Judge Rules Pentagon Violating Press Access Order, Warns of Autocracy
A federal judge found the Pentagon openly defying a court-ordered press restoration, warning that Hegseth's attempt to control military news is "the mark of an autocracy, not a democracy."

Senior U.S. District Judge Paul L. Friedman ruled Thursday that the Pentagon is openly defying his court order to restore press access to the Defense Department's headquarters, issuing a second ruling in three weeks that found the Trump administration had replaced one unconstitutional restriction with another and warned that the effort to control military news amounts to "the mark of an autocracy, not a democracy."
The ruling turned on what Friedman had ordered on March 20, 2026, and what the Pentagon did instead. That earlier order was specific: reinstate Pentagon Facility Alternate Credentials, known as PFACs, for seven New York Times national security reporters and stop enforcing a sweeping credentialing policy that violated the First and Fifth Amendments. The judge had stressed that the ruling applied to "all regulated parties," not Times staff alone.
Within three days of that order, Pentagon spokesman Sean Parnell announced the closure of the Correspondents' Corridor, a journalist workspace inside the building that reporters had used for decades. Under the Pentagon's revised "interim" policy, every journalist would require an escort by authorized department personnel at all times, including bathroom visits, with press workspaces relocated to an annex facility outside the building entirely. The Pentagon justified the move by saying "unescorted access to the Pentagon cannot be responsibly maintained without the ability to screen credential holders for security risks."
Friedman rejected that rationale. He wrote that he "has no choice but to conclude that the Department's abrupt closure of the Correspondents' Corridor and its ban on credentialed journalists traveling unescorted through the Pentagon are not security measures or efforts to make good on prior commitments but rather transparent attempts to negate the impact of this Court's Order." He also found fault with the Pentagon's revision of an earlier restriction barring journalists from soliciting information, classified or unclassified, that was not approved for release, and declared that access under the new framework was "not even close to as meaningful as the broad access" reporters previously had.
The judge was unsparing about the administration's intent. "What this case is really about," Friedman wrote, is "the attempt by the Secretary of Defense to dictate the information received by the American people, to control the message so that the public hears and sees only what the Secretary and the Trump Administration want them to hear and see. The Constitution demands better. The American public demands better, too."

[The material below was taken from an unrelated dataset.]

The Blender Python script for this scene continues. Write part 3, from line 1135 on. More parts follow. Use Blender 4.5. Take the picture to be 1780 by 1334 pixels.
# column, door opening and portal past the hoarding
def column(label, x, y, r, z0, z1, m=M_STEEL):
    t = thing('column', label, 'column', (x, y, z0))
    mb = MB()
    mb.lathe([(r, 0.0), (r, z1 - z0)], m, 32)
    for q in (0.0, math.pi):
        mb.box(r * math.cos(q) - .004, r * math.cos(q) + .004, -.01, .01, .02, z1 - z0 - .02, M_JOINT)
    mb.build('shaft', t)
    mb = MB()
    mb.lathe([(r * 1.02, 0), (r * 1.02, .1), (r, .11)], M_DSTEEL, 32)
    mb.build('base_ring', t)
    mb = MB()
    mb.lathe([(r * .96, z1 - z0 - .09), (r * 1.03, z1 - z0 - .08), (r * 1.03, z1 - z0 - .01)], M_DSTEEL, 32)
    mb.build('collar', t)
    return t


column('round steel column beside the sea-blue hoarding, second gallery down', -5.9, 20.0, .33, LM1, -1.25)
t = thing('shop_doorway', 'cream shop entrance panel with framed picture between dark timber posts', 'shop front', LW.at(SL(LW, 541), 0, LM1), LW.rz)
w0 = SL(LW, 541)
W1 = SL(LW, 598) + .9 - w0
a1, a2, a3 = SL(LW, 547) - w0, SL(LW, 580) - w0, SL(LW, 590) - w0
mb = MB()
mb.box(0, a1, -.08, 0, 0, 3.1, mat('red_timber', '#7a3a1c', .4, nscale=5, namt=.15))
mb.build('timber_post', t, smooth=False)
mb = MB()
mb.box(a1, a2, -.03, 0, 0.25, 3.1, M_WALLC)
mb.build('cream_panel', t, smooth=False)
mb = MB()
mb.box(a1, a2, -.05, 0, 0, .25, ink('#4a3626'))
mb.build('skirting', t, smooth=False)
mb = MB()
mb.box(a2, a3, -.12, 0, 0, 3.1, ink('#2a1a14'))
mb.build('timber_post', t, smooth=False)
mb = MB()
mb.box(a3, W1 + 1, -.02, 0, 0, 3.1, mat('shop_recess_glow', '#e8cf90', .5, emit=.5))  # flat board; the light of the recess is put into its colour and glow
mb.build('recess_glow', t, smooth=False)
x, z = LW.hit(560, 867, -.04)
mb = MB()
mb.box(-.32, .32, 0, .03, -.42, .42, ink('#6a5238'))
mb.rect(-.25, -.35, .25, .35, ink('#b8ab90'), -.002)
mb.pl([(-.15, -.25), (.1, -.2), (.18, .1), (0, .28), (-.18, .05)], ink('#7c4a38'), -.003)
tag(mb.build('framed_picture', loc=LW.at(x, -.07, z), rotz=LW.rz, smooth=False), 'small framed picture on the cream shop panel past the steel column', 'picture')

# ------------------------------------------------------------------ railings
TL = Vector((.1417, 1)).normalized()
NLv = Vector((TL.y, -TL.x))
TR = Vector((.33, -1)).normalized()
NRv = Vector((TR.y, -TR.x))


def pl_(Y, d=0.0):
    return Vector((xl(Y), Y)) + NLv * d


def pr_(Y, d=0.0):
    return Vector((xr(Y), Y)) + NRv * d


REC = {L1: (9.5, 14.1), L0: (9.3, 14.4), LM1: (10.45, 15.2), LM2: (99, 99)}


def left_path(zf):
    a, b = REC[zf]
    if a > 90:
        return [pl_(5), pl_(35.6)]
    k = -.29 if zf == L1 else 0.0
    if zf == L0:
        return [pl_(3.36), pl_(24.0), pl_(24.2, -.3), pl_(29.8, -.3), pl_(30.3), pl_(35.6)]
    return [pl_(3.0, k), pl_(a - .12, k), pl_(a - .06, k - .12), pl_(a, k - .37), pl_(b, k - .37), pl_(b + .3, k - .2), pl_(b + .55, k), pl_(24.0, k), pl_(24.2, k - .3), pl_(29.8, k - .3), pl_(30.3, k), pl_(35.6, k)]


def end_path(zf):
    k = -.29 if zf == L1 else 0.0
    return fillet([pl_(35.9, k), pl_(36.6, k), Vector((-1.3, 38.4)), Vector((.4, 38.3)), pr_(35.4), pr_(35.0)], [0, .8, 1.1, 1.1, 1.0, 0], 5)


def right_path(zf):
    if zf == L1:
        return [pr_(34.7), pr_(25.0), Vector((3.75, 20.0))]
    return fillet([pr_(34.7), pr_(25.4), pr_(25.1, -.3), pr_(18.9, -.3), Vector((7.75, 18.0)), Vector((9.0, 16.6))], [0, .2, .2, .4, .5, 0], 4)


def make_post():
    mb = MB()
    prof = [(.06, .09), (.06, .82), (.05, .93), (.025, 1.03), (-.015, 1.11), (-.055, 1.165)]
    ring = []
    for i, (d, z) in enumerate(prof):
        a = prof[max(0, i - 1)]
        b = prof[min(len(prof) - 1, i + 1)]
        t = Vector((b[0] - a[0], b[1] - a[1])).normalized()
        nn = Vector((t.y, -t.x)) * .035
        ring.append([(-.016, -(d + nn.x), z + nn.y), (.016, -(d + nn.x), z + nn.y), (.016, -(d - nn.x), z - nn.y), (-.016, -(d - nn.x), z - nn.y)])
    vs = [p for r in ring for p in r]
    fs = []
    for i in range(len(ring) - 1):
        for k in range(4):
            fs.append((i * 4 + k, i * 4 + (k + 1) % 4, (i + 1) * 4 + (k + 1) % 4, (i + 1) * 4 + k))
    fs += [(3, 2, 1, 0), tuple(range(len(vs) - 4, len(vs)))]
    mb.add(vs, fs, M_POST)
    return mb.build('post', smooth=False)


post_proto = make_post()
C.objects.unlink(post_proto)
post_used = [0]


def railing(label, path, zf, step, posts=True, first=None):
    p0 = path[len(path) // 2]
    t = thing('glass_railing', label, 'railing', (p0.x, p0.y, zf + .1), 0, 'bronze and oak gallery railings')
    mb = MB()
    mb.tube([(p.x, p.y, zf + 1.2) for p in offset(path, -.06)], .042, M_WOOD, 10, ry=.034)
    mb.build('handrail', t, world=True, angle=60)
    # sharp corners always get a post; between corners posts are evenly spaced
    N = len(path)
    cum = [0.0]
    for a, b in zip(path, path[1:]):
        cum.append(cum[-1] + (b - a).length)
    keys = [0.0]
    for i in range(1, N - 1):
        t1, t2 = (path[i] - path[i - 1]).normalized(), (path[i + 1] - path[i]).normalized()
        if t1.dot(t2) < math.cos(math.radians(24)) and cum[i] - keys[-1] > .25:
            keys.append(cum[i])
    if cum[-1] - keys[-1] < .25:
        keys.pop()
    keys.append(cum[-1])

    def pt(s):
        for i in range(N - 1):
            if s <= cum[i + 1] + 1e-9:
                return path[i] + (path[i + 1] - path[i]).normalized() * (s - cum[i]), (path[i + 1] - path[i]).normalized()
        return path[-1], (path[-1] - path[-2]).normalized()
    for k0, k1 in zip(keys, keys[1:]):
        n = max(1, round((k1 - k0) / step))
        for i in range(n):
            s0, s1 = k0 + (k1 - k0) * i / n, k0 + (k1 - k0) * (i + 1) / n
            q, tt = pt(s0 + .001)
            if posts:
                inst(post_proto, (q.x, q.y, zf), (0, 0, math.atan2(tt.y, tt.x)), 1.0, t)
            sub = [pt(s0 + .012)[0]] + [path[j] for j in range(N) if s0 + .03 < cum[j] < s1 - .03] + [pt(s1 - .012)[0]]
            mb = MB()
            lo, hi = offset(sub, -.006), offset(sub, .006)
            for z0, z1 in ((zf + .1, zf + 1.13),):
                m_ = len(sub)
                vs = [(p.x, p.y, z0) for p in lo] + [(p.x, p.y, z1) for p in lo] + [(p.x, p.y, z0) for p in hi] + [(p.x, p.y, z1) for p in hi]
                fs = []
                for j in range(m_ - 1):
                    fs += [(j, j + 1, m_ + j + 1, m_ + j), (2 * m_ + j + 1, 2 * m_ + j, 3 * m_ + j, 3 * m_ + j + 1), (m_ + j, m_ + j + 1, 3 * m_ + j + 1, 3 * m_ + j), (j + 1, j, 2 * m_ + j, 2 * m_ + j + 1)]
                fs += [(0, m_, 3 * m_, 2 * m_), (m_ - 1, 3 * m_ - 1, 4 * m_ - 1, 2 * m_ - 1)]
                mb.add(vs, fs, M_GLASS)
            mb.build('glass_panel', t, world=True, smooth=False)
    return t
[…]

The origins of the case stretch to October 2025, when reporters from at least 30 publications walked out of the Pentagon rather than sign a pledge requiring them to report only pre-approved information. Practically every major outlet refused, including Fox News, the former employer of Defense Secretary Pete Hegseth. The mass confiscation of press badges followed. By February 2025, the Defense Department had already replaced the press offices of several mainstream organizations inside the building with mostly conservative outlets.
The New York Times filed suit on December 4, 2025, naming Hegseth and Parnell as defendants and alleging First and Fifth Amendment violations. Friedman, a Clinton appointee to the U.S. District Court for the District of Columbia, ruled for the Times on March 20, citing "undisputed evidence" that the original policy was designed to weed out "disfavored journalists" and replace them with reporters who were "on board and willing to serve" the government. The Reporters Committee for Freedom of the Press filed a friend-of-the-court brief supporting the Times.
Government lawyers maintained after Thursday's ruling that the Pentagon's revised policy fully complies with the judge's directives. Parnell announced the administration would appeal the March 20 decision. "The curtailment of First Amendment rights is dangerous at any time," Friedman wrote, a warning now sitting over a Pentagon that has twice been found in defiance of a federal court and has yet to comply.